Par opposition naitra l’expression « perdre la tramontane » (traduction littérale de l’italien « perdere la tramontana », attestée surtout au XIXème siècle) signifiant perdre le nord ou être désorienté, égaré, voire avoir perdu la raison. Victor Hugo, dans son recueil de poèmes « Les rayons et les ombres » (1837), dira à propos de la tramontane : « Le vent qui vient à travers la montagne me rendra fou ».
De manière plus contemporaine dans la chanson de Georges Brassens « Je suis un voyou », le chanteur (qui était de Sète) utilise aussi cette expression pour signifier son désarroi : « J’ai perdu la tramontane en trouvant Margot... ».
Le terme aurait été importé à Sète par les Italiens (en occitan, on dit plutôt perdre l’estele).

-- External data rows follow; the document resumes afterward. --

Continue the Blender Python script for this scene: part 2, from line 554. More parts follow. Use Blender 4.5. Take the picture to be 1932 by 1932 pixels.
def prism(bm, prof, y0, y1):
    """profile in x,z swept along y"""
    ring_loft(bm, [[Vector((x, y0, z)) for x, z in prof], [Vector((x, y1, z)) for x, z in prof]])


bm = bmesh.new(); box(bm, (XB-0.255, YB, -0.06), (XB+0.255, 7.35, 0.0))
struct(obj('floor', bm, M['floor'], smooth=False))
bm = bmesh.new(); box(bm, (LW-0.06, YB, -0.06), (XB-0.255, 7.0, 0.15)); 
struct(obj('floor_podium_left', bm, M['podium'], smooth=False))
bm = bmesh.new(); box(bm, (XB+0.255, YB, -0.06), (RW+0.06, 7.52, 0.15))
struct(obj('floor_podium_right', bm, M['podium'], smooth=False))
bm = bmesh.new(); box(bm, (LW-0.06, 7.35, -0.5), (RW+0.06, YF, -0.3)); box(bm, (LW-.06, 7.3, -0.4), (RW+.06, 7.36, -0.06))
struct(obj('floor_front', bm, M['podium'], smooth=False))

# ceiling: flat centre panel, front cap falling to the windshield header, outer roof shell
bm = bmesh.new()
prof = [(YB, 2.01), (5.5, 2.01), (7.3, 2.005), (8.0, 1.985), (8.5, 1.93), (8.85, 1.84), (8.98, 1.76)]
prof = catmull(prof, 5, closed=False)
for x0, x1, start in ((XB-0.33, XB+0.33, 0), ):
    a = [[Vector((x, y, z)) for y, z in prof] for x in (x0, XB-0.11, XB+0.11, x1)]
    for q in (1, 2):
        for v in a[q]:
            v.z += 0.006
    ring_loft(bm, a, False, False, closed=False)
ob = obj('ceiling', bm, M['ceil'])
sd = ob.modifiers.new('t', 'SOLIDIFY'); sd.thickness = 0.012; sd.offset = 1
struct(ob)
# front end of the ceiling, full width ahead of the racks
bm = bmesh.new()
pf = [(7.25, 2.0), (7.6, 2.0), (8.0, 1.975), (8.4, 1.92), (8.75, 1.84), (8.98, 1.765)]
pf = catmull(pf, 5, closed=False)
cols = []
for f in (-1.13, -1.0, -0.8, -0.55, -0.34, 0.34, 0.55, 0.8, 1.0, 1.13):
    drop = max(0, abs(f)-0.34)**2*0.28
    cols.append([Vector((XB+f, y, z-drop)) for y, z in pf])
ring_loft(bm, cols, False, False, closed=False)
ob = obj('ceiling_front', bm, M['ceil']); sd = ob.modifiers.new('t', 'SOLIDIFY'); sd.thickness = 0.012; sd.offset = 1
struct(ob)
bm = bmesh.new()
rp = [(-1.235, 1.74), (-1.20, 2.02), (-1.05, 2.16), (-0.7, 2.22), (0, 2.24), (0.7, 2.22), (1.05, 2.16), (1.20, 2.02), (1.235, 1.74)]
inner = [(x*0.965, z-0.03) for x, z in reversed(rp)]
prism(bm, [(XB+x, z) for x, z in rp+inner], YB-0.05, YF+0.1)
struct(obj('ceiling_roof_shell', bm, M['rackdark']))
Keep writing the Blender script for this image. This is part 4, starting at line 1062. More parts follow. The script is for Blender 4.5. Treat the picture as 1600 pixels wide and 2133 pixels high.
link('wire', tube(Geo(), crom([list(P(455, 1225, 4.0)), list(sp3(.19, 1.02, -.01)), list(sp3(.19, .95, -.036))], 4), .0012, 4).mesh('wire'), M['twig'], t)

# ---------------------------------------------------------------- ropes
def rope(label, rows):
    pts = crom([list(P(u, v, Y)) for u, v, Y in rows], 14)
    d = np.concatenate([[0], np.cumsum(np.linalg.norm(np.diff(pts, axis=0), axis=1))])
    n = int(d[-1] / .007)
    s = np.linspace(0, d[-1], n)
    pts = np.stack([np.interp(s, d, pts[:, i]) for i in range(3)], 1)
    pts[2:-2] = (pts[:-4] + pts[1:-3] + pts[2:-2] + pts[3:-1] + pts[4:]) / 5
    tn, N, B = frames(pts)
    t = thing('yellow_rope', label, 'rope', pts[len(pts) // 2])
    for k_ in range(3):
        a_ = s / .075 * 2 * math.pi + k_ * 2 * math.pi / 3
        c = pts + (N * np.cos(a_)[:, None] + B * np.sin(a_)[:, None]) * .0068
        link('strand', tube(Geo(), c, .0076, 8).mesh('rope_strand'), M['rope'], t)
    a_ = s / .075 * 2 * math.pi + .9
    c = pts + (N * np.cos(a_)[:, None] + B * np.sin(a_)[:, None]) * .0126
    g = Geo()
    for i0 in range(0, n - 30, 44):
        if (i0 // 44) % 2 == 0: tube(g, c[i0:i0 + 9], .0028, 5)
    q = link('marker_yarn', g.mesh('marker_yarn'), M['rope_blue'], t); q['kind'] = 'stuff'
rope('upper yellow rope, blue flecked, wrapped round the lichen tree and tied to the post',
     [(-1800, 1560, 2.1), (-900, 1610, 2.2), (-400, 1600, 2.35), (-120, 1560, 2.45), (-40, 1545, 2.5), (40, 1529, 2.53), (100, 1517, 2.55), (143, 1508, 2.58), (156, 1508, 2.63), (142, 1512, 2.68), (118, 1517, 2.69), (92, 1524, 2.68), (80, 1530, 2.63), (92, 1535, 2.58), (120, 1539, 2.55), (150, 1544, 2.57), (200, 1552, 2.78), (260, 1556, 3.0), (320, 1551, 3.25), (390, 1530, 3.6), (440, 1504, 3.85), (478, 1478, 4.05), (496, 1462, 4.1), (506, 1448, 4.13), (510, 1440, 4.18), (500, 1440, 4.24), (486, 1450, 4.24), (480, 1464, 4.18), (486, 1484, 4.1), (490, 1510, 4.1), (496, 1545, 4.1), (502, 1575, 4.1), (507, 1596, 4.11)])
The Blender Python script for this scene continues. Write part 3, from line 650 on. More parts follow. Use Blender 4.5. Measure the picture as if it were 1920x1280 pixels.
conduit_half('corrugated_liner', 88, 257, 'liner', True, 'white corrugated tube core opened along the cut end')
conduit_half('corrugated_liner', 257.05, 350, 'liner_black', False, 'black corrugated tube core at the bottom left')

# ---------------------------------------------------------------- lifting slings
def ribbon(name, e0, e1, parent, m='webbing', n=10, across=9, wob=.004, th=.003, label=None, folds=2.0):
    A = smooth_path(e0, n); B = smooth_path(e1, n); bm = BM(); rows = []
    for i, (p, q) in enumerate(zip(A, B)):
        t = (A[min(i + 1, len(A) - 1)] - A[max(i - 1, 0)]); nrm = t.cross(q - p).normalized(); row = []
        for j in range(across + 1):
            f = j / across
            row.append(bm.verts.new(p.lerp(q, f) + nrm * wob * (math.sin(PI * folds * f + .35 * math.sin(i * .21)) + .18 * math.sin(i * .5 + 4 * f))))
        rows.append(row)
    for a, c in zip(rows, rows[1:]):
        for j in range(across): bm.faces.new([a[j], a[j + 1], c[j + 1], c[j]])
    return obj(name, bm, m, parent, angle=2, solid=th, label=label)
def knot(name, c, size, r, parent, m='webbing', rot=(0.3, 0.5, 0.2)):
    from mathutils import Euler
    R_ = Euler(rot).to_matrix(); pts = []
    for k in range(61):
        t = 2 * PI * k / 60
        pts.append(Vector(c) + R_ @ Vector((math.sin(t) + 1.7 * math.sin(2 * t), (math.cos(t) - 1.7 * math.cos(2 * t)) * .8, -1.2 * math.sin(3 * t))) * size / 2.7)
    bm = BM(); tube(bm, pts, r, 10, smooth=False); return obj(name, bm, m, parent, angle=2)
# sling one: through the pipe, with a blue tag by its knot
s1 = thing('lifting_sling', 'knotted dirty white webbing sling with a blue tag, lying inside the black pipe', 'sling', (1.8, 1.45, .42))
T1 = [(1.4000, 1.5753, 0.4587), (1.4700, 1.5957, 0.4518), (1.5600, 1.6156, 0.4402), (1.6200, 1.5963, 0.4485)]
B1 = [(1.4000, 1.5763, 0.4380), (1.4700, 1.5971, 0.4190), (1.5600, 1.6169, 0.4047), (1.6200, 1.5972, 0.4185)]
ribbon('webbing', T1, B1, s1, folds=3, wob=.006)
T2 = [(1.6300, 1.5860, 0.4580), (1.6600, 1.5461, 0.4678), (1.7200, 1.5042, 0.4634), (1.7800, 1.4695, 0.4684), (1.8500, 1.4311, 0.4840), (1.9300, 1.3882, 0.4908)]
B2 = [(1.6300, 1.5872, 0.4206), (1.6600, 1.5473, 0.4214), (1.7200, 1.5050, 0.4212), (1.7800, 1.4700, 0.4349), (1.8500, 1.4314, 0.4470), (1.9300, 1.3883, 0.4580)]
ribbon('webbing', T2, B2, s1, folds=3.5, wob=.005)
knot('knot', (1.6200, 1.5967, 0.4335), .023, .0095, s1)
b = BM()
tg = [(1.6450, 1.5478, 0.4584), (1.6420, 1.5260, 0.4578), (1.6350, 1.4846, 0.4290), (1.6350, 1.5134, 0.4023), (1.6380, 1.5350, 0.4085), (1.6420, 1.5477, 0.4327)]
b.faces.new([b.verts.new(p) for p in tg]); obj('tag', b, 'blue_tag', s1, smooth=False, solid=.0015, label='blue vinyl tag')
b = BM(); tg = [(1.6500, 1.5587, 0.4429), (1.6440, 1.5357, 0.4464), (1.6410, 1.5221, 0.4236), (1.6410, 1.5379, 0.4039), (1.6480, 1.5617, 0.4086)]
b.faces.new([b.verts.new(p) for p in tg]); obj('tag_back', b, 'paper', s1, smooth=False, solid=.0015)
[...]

Du point de vue nautique :
Typiquement, en juillet-août, il fait très beau et chaud, grand ciel bleu, l’eau est bien bleue et calme au bord (mais froide (16°C, voire moins !) à cause d’un upwelling car l’eau de surface est repoussée au large) mais à 500 m du bord on a un bon 5 ou 6, d’où problèmes fréquents avec véliplanchistes ou autres amateurs de plaisirs nautiques…
Sur les régions côtières du sud de la France, si le vent de terre laisse la mer blanchie, on n’observera pas pour autant de vagues significatives. Mais le puissant Cers pourra facilement générer des vagues de 5 m ou plus au large.
La courte « période » de ces vagues les fera déferler, rendant la navigation particulièrement éprouvante pour les bateaux et leurs équipages.
Les hautes digues qui protègent les ports du nord des Baléares attestent de la violence de l’assaut des vagues de tramontane.
Beaucoup de navigateurs gardent un mauvais souvenir du passage du Cap Béar (où on a mesuré une rafale à 202 km/h (110 kts) en avril 1979)…
Malgré sa violence, le Cers/Tramontane est essentiel à l’équilibre des écosystèmes marins côtiers. En effet en poussant les eaux des lagunes vers la mer elle leur permet de se renouveler et d’oxygéner le milieu.
Au final, aucune statistique ne prouve que le nombre de jours avec du Cers est en augmentation ces dernières années, certains anciens prétendent même le contraire. Ce vent fait partie du climat local et cela ne date pas d’hier.